Retype the stretch of lines that starts at the line containing "Generate a Blender" and ends at the line containing "sc.view_settings.look='AgX - Medium", inclusive. Do not include pictures.

— START OF Stored data —

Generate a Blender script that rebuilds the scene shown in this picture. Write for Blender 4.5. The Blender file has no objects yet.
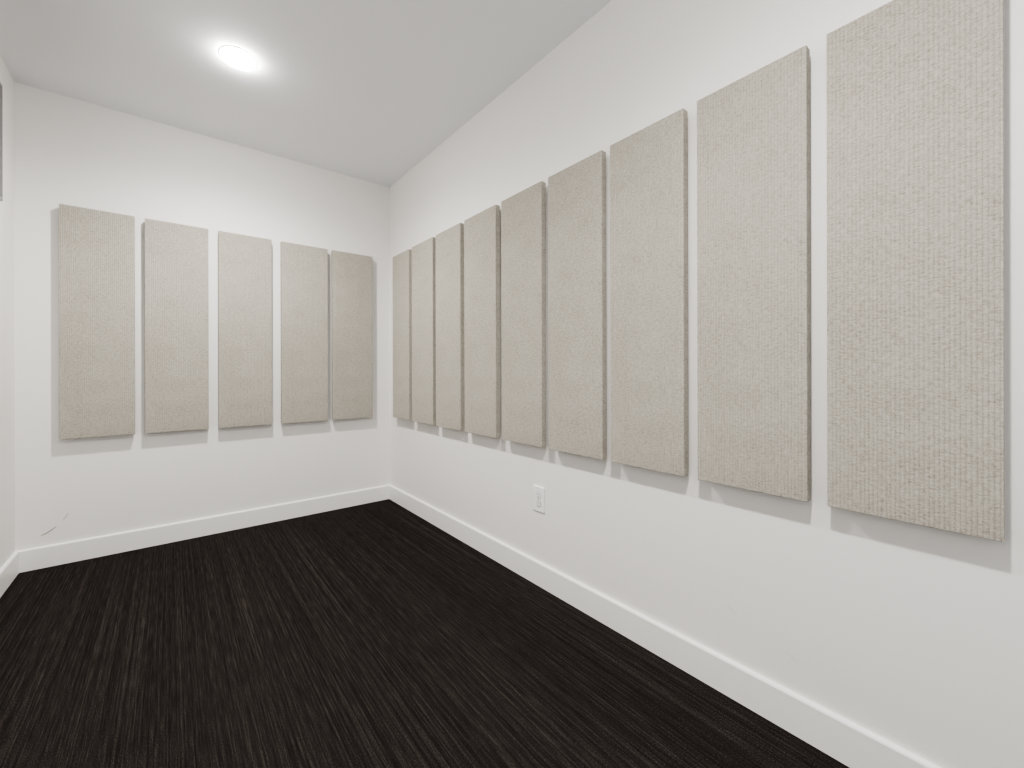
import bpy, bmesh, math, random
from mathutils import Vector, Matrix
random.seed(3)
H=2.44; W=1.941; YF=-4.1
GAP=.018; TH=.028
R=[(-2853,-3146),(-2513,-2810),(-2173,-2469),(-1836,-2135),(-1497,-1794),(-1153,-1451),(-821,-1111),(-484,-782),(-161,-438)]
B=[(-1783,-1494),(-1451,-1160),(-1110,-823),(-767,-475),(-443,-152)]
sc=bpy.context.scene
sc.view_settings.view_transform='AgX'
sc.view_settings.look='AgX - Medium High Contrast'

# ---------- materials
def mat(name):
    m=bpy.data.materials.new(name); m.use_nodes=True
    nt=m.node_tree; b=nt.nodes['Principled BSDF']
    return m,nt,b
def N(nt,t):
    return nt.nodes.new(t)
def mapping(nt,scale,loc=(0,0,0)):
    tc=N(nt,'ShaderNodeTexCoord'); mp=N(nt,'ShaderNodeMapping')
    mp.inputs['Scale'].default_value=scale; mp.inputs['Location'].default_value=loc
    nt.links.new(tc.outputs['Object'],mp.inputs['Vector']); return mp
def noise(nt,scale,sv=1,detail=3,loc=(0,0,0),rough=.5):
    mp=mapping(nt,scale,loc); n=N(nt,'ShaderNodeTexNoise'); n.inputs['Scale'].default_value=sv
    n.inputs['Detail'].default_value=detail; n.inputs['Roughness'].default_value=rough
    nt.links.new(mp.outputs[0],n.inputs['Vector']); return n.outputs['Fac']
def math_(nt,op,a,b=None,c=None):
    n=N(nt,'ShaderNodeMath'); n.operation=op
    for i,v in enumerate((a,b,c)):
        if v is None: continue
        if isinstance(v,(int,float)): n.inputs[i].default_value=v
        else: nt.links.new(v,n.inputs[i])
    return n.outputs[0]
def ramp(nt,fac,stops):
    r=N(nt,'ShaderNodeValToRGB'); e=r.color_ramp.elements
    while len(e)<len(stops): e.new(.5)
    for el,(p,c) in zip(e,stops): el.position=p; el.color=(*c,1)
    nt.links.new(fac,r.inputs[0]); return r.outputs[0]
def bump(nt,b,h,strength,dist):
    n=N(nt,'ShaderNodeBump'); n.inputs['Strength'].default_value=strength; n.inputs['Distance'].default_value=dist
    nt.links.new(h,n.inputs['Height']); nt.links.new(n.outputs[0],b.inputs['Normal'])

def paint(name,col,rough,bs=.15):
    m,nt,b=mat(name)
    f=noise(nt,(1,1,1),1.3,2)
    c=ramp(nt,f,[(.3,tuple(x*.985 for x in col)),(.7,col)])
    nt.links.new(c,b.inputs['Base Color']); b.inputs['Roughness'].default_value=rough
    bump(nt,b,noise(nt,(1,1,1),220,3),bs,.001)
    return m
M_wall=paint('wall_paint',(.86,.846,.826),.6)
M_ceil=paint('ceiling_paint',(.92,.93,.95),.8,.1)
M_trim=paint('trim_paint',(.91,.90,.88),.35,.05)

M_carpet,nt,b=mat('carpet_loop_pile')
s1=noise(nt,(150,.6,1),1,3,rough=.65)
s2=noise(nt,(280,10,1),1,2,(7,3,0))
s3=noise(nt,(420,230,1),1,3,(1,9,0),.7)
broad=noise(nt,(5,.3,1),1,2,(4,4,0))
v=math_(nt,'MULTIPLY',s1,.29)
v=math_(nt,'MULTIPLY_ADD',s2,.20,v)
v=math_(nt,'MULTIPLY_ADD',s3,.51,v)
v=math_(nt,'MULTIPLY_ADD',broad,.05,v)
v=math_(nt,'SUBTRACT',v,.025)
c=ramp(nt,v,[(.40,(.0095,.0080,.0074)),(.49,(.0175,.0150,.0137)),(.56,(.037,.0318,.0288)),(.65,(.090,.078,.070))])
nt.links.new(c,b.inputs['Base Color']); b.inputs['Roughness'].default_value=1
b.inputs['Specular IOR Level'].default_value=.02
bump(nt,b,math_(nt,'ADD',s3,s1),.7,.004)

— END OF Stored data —
— START OF Stored data —

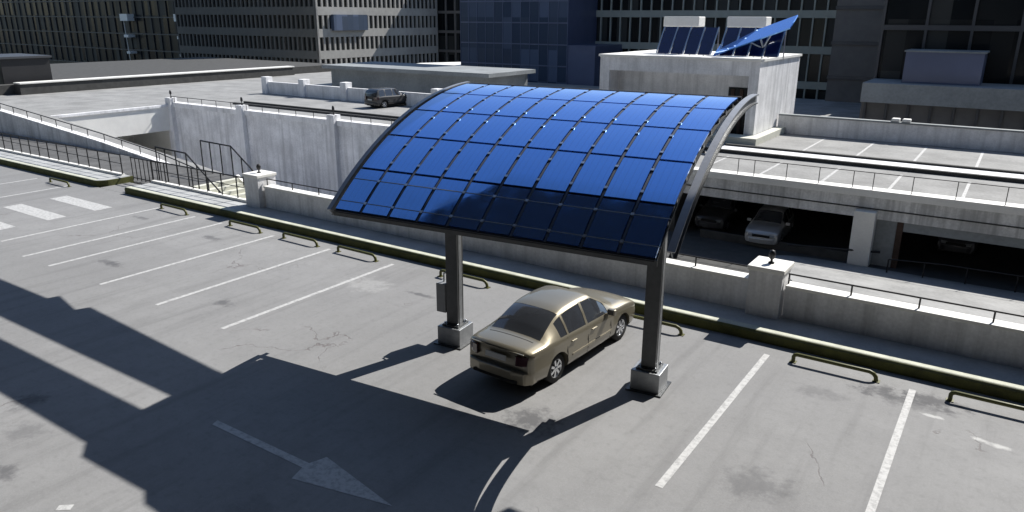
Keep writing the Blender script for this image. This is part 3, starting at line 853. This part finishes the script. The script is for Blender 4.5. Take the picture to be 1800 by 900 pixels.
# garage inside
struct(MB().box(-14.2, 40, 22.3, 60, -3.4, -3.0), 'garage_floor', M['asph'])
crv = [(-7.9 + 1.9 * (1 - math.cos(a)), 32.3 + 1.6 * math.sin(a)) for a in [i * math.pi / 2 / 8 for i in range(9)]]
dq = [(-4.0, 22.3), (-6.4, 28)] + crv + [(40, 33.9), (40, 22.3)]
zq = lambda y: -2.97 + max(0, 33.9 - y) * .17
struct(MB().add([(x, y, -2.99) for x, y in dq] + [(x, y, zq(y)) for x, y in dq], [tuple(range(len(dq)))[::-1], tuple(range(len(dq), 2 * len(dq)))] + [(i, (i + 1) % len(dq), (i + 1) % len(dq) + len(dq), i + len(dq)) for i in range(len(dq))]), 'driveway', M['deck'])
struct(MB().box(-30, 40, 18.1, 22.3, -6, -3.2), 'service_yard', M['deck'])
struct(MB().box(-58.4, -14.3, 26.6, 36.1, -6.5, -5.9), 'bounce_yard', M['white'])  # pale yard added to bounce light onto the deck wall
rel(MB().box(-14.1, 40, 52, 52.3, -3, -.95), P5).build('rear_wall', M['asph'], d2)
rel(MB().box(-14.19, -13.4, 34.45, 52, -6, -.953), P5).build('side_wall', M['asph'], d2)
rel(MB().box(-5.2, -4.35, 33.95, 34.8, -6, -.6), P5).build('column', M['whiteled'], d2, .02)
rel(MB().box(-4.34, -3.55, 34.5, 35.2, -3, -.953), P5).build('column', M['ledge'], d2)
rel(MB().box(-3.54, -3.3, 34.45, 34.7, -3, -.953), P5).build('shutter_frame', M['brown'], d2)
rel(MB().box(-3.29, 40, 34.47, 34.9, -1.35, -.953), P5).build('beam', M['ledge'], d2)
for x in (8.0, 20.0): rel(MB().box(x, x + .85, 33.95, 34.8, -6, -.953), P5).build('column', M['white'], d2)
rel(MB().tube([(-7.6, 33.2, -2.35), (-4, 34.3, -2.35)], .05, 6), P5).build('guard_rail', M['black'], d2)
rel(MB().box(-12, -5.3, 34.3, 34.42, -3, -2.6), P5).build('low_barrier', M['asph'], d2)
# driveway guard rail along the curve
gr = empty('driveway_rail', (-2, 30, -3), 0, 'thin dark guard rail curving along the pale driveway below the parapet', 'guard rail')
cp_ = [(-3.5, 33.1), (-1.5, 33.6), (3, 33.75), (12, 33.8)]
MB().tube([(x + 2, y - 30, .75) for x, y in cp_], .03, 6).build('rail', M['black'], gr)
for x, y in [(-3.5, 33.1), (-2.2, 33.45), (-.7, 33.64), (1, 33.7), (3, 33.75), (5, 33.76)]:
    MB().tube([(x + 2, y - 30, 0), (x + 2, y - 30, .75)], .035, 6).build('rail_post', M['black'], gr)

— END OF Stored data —

Exercise answer:
Generate a Blender script that rebuilds the scene shown in this picture. Write for Blender 4.5. The Blender file has no objects yet.
import bpy, bmesh, math, random
from mathutils import Vector, Matrix
random.seed(3)
H=2.44; W=1.941; YF=-4.1
GAP=.018; TH=.028
R=[(-2853,-3146),(-2513,-2810),(-2173,-2469),(-1836,-2135),(-1497,-1794),(-1153,-1451),(-821,-1111),(-484,-782),(-161,-438)]
B=[(-1783,-1494),(-1451,-1160),(-1110,-823),(-767,-475),(-443,-152)]
sc=bpy.context.scene
sc.view_settings.view_transform='AgX'
sc.view_settings.look='AgX - Medium High Contrast'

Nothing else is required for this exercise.